When enough corn was husked to fill one of these kettles, I gathered up the ears and dropped them in the boiling water. I watched the corn carefully, and when it was about half cooked, I lifted the ears out with a mountain sheep horn spoon and laid them on a pile of husks.
Figure 11
When all the corn was cooked, I loaded the ears in my basket and bore them out upon the drying stage, where I laid them in rows, side by side, upon the stage floor. There I left them to dry over night.
The work of bringing in the five basketfuls of corn from the field and boiling the ears took all day, until evening.
In the morning the corn was brought into the lodge again. A skin tent cover had been spread on the floor and the half boiled ears were laid on it, in a pile. I now sat on the floor, as an Indian woman sits, with ankles to the right, and with the edge of the tent cover drawn over my knees, I took an ear of the half boiled corn in my left hand, holding it with the greater end toward me.
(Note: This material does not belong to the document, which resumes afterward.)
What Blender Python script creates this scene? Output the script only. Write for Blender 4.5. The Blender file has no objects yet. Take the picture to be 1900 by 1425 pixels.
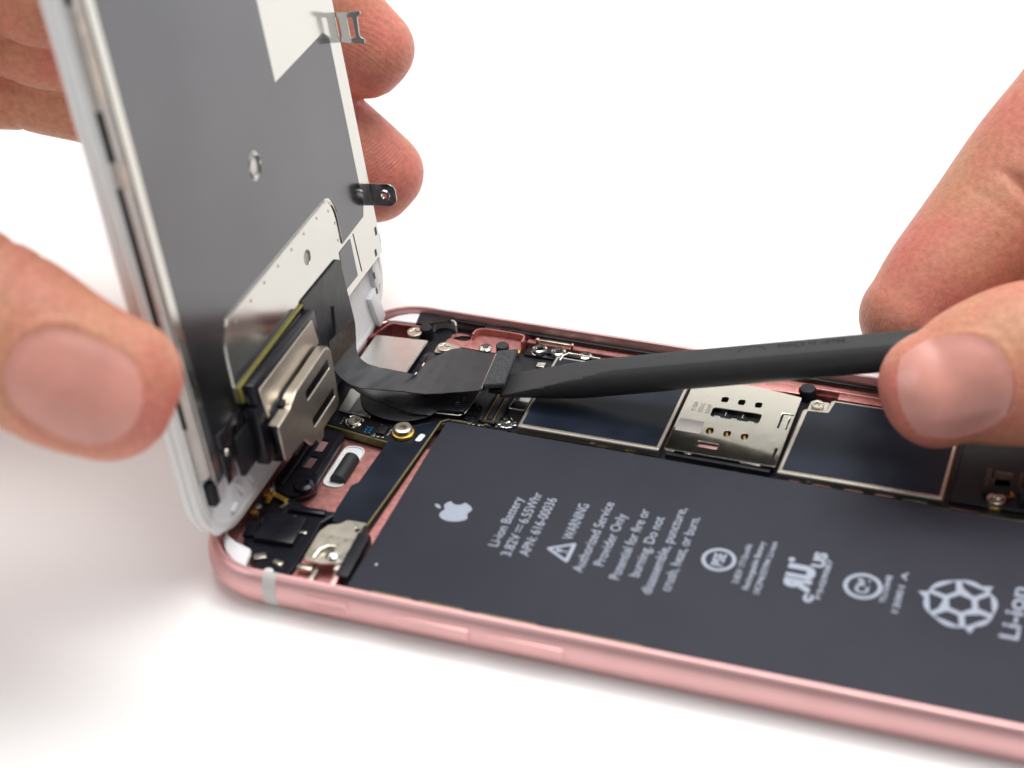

I had a small, pointed stick; and this I ran, point forward, down between two rows of kernels, thus loosening the grains. The right hand row of the two rows of loosened kernels I now shelled off with my right thumb. I then shelled off all the other rows of kernels, one row at a time, working toward the left, and rolling the cob over toward the right as I did so.
There was another way of shelling half boiled corn. As before, I would run a sharpened stick down two rows of kernels, loosening the grains; and I would then shell them off with smart, quick strokes of a mussel shell held in my right hand. We still shell half boiled corn in this way, using large spoons instead of shells. There were very few metal spoons in use in my tribe when I was a girl; mussel shells were used instead for most purposes.
If while I was shelling the corn, a girl or woman came into the lodge to visit, she would sit down and lend a hand while we chatted; thus the shelling was soon done.
The shelling finished, I took an old tent cover and spread it on the floor of the drying stage outside. On this cover I spread the shelled corn to dry, carrying it up on the stage in my basket.